Date of Submission

Spring 2012

Academic Program

Political Studies

Project Advisor 1

Ken Haig

Abstract/Artist's Statement

ABSTRACT

By focusing on the City of Toronto, this inquiry seeks to provide account of the developing sanctuary city movement in Canada and to provide explanation for where, when and how sanctuary policy emerged in the city. I argue that migrant justice mobilization has become the principal catalyst of the development of sanctuary city in Canada. The steps I take are threefold. First, I engage in a theory analysis in my first chapter.

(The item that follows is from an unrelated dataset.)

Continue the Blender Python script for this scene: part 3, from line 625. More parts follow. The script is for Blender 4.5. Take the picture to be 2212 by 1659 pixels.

I discuss the theoretical lenses I will use to understand the frameworks involved in Canadian immigration policy and the counter-hegemonic discourse employed by migrant justice activists. Chapter 2 serves as a historical analysis that meditates on the evolution of exclusion in Canada’s immigration policies from Post-WWII Canada to the Post-9/11 world. I highlight how discretionary powers accorded to the executive’s bureaucracy have preserved and augmented national security, criminality and neoliberal concerns in immigration policies. These “state-centric” developments have made Canadian immigration policy increasingly exclusionary in the 60 years after the Second World War. The third chapter provides an account of Toronto as an emerging sanctuary city, concentrating on access to education for all city residents, irrespective of immigration status. Using policy outcome analysis, I discuss in this chapter various strategies that No One is Illegal and its partners in the Don’t Ask Don’t Tell Campaign have taken to create a sanctuary city education policy and expand access to education in the city. This concluding analysis details the success of migrant justice mobilization in passing a “human-centric” policy as Toronto’s and Canada’s first city-wide sanctuary city policy.